Canada is Going to Lose

so like a truculent child its going to take its toys and go home…

Canada condemned at home and abroad for pulling out of Kyoto treaty

China calls Canada’s decision ‘preposterous’, while Greenpeace says the country is protecting polluters instead of people

The Canadian environment minister, Peter Kent, said meeting the country's Kyoto treaty obligations would cost each family $1,600. Photograph: Fred Chartrand/AP

Canada has been condemned at home and abroad as “irresponsible” and “reckless” for pulling out of the Kyoto climate treaty, just a day after committing to a future legally binding deal at a major UN climate summit.

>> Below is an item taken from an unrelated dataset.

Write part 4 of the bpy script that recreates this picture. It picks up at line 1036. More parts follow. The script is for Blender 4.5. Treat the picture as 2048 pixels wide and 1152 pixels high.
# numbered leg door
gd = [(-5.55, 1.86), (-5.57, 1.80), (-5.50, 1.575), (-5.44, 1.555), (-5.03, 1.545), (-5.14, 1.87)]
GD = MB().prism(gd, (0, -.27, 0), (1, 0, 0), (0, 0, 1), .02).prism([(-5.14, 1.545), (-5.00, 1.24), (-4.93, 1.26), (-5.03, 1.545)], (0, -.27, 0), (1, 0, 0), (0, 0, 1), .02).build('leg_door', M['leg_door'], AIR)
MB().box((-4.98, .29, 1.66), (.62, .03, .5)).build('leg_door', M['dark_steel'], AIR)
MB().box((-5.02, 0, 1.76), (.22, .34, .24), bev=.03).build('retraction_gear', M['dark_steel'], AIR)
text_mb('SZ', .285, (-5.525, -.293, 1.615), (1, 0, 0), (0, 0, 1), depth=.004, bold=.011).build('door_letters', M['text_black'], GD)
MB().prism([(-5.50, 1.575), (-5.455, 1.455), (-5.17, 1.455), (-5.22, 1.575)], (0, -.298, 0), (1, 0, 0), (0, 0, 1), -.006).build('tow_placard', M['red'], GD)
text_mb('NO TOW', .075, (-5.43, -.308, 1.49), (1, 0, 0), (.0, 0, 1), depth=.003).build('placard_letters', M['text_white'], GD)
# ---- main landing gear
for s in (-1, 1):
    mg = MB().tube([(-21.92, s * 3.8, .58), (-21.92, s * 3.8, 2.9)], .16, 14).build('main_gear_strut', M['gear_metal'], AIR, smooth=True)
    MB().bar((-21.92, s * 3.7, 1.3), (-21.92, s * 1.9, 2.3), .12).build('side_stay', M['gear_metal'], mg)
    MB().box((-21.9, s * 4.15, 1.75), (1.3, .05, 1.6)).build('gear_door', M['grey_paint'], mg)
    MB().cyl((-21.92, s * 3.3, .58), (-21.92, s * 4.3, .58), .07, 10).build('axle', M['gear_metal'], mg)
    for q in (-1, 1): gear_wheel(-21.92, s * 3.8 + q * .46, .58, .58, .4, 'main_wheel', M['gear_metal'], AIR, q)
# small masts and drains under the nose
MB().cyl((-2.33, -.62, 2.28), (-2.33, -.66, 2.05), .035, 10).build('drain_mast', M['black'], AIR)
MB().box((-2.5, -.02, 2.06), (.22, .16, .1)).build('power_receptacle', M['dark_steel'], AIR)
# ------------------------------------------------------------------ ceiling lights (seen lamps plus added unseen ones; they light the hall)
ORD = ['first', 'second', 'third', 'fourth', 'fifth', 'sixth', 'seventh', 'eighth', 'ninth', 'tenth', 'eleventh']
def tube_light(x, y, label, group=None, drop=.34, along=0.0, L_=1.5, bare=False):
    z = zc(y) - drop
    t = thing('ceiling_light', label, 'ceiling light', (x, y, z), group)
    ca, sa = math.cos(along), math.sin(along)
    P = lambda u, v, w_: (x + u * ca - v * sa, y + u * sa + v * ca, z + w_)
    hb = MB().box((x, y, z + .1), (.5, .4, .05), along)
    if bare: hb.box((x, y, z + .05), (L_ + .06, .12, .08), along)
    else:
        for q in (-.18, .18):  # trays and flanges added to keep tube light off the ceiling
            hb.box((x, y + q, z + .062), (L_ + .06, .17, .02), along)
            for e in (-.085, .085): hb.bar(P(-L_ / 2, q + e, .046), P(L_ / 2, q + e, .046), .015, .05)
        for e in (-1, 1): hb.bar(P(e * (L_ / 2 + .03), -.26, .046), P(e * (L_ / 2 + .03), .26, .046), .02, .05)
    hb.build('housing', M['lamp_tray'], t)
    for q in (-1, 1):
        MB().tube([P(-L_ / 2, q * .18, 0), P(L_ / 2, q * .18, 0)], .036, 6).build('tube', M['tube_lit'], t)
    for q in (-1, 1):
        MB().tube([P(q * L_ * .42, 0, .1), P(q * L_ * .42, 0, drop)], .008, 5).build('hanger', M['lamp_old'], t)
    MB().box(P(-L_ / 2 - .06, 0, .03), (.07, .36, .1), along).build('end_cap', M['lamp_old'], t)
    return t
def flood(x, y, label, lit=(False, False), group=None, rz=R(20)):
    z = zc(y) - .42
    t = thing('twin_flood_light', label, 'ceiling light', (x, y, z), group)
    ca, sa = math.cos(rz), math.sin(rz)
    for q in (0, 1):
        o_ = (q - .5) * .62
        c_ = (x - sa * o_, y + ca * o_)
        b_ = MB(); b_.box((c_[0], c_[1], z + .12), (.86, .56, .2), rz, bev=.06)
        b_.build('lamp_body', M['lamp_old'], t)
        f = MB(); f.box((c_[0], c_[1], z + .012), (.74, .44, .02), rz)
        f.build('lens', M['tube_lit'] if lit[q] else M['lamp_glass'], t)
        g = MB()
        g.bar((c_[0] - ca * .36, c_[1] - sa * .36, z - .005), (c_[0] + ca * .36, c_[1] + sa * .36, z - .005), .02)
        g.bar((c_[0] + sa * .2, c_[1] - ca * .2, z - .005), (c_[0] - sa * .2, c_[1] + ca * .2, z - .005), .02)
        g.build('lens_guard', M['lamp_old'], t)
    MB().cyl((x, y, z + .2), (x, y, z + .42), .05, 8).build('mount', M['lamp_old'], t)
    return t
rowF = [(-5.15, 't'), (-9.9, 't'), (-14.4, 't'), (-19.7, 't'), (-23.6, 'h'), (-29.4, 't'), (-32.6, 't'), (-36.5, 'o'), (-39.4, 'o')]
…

“I regret Canada’s withdrawal and am surprised over its timing,” said the UN climate chief Christiana Figueres. “Canada has a moral obligation to itself and future generations to lead in the global effort.” China, which agreed for the first time to legal limits on its emissions at the summit in Durban, denounced Canada’s decision as “preposterous” in its state media and called it “an excuse to shirk responsibility” in tackling global warming.

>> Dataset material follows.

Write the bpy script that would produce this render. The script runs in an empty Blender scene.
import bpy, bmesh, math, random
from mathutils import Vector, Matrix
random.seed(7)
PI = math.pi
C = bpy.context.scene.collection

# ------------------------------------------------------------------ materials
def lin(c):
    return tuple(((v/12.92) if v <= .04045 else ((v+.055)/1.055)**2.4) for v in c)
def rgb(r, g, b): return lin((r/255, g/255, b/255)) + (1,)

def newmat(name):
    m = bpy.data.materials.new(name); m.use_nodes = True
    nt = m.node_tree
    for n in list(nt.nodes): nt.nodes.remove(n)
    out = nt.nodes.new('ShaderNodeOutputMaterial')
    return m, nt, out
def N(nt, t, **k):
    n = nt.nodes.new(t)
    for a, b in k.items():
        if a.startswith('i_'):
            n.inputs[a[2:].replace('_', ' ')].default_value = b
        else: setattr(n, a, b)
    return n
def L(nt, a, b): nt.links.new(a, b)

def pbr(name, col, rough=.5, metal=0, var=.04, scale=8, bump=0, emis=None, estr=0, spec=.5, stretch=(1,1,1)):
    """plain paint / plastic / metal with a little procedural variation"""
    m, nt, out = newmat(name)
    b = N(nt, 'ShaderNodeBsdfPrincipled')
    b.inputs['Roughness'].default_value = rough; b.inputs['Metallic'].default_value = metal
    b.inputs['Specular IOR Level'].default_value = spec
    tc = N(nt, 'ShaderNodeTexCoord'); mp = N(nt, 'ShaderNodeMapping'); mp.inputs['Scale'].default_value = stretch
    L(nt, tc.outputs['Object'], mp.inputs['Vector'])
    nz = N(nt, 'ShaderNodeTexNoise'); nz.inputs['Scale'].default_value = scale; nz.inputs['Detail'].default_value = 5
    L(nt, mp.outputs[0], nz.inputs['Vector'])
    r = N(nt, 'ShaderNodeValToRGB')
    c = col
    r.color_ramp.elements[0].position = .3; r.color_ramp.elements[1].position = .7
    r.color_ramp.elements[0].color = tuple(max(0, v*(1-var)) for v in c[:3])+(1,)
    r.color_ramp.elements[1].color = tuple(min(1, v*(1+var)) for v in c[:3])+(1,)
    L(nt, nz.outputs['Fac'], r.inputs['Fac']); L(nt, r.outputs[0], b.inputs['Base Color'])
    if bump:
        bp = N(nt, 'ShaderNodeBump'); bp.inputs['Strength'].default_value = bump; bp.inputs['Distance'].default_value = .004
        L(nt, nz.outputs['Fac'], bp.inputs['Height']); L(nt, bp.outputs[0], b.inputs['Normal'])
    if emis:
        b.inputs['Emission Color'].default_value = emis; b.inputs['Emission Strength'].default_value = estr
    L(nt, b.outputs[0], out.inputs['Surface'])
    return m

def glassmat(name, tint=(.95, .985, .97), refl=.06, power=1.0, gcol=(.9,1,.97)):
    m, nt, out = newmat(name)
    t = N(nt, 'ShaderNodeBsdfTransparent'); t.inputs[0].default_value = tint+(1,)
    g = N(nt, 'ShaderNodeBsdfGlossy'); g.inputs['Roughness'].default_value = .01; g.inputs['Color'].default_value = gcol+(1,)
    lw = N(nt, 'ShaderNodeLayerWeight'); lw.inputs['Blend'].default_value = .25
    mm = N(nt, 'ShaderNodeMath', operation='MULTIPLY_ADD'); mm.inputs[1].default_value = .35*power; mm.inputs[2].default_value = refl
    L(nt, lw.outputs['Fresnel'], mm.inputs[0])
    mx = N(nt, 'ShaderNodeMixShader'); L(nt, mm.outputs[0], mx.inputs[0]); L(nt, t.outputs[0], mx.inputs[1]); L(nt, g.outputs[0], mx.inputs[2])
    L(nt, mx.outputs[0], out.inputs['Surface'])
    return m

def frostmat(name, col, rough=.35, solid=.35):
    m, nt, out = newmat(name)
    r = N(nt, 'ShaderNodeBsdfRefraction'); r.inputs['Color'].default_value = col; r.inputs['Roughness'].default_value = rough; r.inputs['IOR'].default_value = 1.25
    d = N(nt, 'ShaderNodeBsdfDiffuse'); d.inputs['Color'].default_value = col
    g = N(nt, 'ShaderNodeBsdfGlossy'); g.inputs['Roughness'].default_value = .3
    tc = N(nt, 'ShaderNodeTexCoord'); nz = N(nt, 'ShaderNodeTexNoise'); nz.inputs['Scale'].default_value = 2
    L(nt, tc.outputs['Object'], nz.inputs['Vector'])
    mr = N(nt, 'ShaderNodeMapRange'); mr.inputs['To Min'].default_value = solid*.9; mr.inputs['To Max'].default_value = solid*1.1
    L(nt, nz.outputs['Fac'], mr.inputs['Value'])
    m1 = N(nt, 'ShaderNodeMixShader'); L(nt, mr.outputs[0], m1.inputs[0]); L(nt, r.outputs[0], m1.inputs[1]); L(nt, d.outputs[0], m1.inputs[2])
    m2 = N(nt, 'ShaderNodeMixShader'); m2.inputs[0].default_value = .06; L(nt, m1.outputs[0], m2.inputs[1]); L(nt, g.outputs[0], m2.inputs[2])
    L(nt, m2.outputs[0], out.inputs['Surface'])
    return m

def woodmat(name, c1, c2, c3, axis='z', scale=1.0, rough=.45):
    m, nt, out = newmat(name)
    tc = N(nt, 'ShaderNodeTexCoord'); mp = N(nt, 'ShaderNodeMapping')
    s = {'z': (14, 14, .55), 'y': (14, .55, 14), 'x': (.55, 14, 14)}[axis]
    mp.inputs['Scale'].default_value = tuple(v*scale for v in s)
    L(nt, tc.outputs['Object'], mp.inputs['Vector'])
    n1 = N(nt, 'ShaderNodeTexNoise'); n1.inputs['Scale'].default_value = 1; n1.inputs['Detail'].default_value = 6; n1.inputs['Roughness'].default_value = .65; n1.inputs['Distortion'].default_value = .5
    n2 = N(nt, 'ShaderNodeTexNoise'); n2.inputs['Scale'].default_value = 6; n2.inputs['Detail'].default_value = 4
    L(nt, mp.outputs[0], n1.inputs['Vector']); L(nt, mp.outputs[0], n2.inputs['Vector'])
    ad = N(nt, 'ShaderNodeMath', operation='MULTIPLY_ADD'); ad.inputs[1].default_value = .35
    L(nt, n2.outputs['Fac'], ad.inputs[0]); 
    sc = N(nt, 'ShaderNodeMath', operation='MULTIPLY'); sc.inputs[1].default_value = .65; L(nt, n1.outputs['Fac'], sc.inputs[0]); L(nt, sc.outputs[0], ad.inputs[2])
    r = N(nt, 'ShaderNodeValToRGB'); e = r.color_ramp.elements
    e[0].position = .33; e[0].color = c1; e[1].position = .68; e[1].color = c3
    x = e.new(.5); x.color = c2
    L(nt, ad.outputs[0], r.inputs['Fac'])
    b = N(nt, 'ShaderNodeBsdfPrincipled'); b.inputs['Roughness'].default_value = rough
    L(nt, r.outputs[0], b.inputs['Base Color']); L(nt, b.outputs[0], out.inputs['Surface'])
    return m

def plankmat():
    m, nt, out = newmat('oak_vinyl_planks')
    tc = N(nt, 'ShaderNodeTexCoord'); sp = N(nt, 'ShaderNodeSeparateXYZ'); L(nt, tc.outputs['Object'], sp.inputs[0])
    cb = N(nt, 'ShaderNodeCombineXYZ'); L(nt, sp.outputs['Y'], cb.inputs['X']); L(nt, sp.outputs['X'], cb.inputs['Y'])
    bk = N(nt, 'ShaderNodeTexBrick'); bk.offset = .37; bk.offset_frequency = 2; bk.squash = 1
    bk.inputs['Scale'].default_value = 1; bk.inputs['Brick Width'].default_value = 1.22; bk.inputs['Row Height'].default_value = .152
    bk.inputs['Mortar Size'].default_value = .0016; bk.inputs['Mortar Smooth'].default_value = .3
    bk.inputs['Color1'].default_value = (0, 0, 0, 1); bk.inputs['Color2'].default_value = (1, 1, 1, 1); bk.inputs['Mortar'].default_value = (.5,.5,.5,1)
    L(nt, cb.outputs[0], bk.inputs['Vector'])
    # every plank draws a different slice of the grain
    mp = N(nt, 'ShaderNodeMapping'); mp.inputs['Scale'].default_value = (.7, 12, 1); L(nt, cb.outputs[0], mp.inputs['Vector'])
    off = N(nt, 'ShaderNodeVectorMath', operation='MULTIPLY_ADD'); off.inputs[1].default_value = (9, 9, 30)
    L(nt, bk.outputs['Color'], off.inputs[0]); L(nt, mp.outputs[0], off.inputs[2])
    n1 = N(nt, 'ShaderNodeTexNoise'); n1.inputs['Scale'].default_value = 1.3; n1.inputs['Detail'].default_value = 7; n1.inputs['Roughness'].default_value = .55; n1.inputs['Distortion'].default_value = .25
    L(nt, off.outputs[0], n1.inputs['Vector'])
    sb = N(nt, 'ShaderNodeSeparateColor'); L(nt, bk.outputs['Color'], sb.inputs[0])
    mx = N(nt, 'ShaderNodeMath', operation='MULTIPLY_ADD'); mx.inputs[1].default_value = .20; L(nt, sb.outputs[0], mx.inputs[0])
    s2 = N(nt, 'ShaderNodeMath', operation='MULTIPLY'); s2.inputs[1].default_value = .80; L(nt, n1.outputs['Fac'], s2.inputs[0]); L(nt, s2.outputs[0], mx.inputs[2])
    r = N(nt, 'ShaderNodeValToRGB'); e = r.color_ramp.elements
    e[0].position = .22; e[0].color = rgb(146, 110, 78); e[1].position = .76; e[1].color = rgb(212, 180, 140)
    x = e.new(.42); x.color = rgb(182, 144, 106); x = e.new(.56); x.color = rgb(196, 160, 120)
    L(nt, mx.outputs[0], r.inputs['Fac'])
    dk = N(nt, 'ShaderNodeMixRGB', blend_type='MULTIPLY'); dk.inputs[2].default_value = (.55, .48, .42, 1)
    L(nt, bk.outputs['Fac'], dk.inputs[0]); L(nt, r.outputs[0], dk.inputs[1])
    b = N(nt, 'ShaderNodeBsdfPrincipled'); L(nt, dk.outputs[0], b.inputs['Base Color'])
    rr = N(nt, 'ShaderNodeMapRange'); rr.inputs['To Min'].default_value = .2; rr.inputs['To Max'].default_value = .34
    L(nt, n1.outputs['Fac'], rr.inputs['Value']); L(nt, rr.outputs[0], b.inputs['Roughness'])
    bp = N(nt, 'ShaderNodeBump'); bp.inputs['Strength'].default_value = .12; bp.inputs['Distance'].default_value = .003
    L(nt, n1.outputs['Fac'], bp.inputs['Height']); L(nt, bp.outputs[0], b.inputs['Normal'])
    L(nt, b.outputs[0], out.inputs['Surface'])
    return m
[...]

The domestic reaction was equally fierce with the announcement by Canada’s environment minister, Peter Kent, described as “shameful” and “a total abdication of our responsibilities”. Under the Kyoto protocol, Canada was committed to cutting its greenhouse gas emissions by 6% by 2012, compared to its 1990 levels. But its actual emissions have risen by over 30%, making failure inevitable. Canada’s inaction was blamed by some on its desire to protect the lucrative but highly polluting exploitation of tar sands, the second biggest oil reserve in the world.

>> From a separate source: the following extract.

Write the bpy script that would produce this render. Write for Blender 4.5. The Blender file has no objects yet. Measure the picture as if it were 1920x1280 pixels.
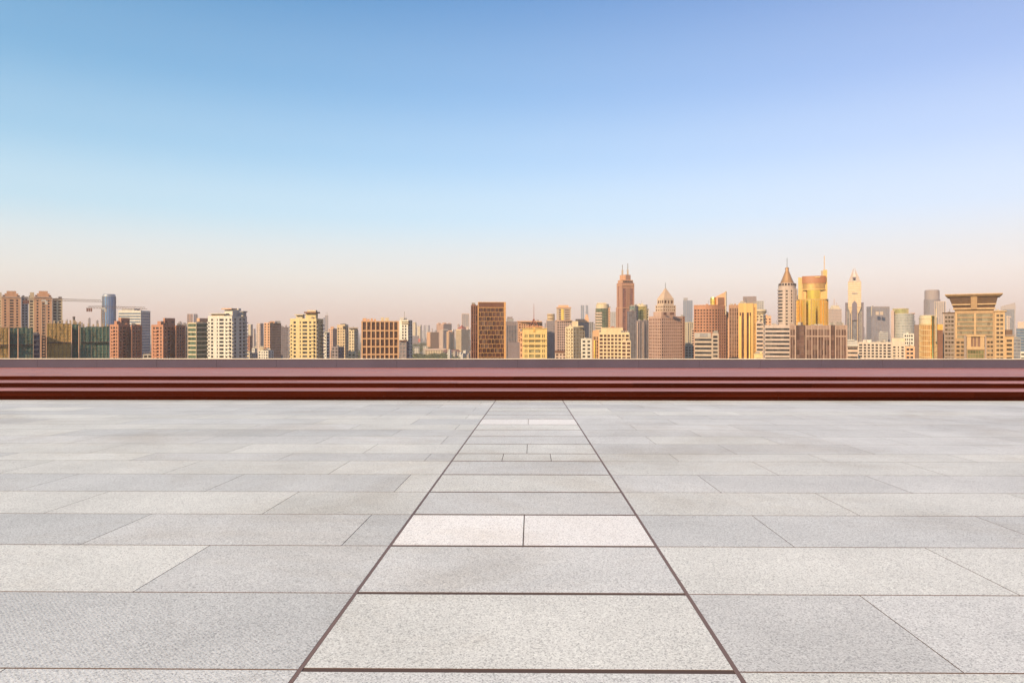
import bpy, math, random
from mathutils import Vector, Matrix
random.seed(7)
R = math.radians
scene = bpy.context.scene
col = scene.collection

HAZE = 0.00012                   # density of the air, per metre
# ------------------------------------------------------------------ camera
EYE = 70.0                       # metres above the city ground
F = 1280.0                       # focal length, in pixels of a 1920 px wide picture
CX, HY = 982.0, 620.0            # principal column and horizon row of that picture
cam_d = bpy.data.cameras.new('camera')
cam = bpy.data.objects.new('camera', cam_d); col.objects.link(cam)
cam.location = (0, 0, EYE); cam.rotation_euler = (R(90), 0, 0)
cam_d.sensor_width = 36.0; cam_d.lens = 36.0 * F / 1920
cam_d.shift_x = -(CX - 960) / 1920; cam_d.shift_y = -(640 - HY) / 1920
cam_d.clip_start = 0.1; cam_d.clip_end = 60000
scene.camera = cam

# ------------------------------------------------------------------ sky and sun
SUN_EL, SUN_AZ = R(23), R(215)   # azimuth clockwise from +Y: low sun behind the left shoulder
world = bpy.data.worlds.new('World'); scene.world = world; world.use_nodes = True
wn = world.node_tree.nodes; wl = world.node_tree.links; wn.clear()
wo = wn.new('ShaderNodeOutputWorld'); bg = wn.new('ShaderNodeBackground')
PALE = 4.6                        # brightness of the low haze in the sky, before the world strength
sky = wn.new('ShaderNodeTexSky'); sky.sky_type = 'NISHITA'; sky.sun_disc = False
sky.sun_elevation = SUN_EL; sky.sun_rotation = SUN_AZ
sky.altitude = 50; sky.air_density = 1.0; sky.dust_density = 1.6; sky.ozone_density = 2.2
bg.inputs['Strength'].default_value = 0.13
hs = wn.new('ShaderNodeHueSaturation'); hs.inputs['Saturation'].default_value = 1.2; hs.inputs['Hue'].default_value = .497
wl.new(sky.outputs[0], hs.inputs['Color'])
# the sky turns from cyan blue on the left to lavender on the right
tcw = wn.new('ShaderNodeTexCoord'); sx = wn.new('ShaderNodeSeparateXYZ'); wl.new(tcw.outputs['Generated'], sx.inputs[0])
rx = wn.new('ShaderNodeMapRange'); rx.inputs['From Min'].default_value = -.8; rx.inputs['From Max'].default_value = .8; rx.interpolation_type = 'SMOOTHSTEP'
wl.new(sx.outputs['X'], rx.inputs['Value'])
tn = wn.new('ShaderNodeMix'); tn.data_type = 'RGBA'; tn.inputs[6].default_value = (.44, .97, 1.01, 1); tn.inputs[7].default_value = (1.24, .82, .87, 1)
wl.new(rx.outputs[0], tn.inputs['Factor'])
mu = wn.new('ShaderNodeMix'); mu.data_type = 'RGBA'; mu.blend_type = 'MULTIPLY'; mu.inputs['Factor'].default_value = 1.0
wl.new(hs.outputs[0], mu.inputs[6]); wl.new(tn.outputs[2], mu.inputs[7])
# pale haze that whitens the lower sky all the way round
ez = wn.new('ShaderNodeValToRGB'); ez.color_ramp.interpolation = 'EASE'
e = ez.color_ramp.elements; e[0].position = .0; e[0].color = (.92, .92, .92, 1); e[1].position = .48; e[1].color = (0, 0, 0, 1)
for p_, v_ in ((.10, .84), (.17, .60), (.25, .34), (.34, .16)): q_ = e.new(p_); q_.color = (v_, v_, v_, 1)
wl.new(sx.outputs['Z'], ez.inputs[0])
pl = wn.new('ShaderNodeMix'); pl.data_type = 'RGBA'; 
pc = wn.new('ShaderNodeValToRGB'); e = pc.color_ramp.elements                      # peach at the horizon, white above it
e[0].position = .0; e[0].color = (.90, .72, .66, 1); e[1].position = .16; e[1].color = (.80, .93, 1.0, 1)
q_ = e.new(.075); q_.color = (.98, .91, .85, 1)
ps = wn.new('ShaderNodeVectorMath'); ps.operation = 'SCALE'; ps.inputs['Scale'].default_value = PALE
wl.new(sx.outputs['Z'], pc.inputs[0]); wl.new(pc.outputs[0], ps.inputs[0]); wl.new(ps.outputs[0], pl.inputs[7])
wl.new(ez.outputs[0], pl.inputs['Factor']); wl.new(mu.outputs[2], pl.inputs[6])
wl.new(pl.outputs[2], bg.inputs['Color']); wl.new(bg.outputs[0], wo.inputs['Surface'])
sun_d = bpy.data.lights.new('sun', 'SUN'); sun = bpy.data.objects.new('sun', sun_d); col.objects.link(sun)
sun_d.energy = 5.0; sun_d.angle = R(0.6); sun_d.color = (1.0, 0.66, 0.335)
sdir = Vector((math.sin(SUN_AZ) * math.cos(SUN_EL), math.cos(SUN_AZ) * math.cos(SUN_EL), math.sin(SUN_EL)))
sun.rotation_euler = sdir.to_track_quat('Z', 'Y').to_euler()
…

Kent claimed that Canada would have to pay billions to meet its Kyoto target in 2012: “To meet the targets would be the equivalent of … the transfer of CAN$14bn [£8.7bn] from Canadian taxpayers to other countries – the equivalent of $1,600 from every Canadian family – with no impact on emissions or the environment.” He was referring to the cost of buying carbon emission permits (AAUs) from other countries to compensate for Canada’s huge overshooting of its target.

Source: The Guardian Read more

Opinion:

Canada simply wants to have its cake and eat it too. It doesn’t matter whose toes you tread on in business.

Canada made a promise, signed the Kyoto agreement, it should be held binding.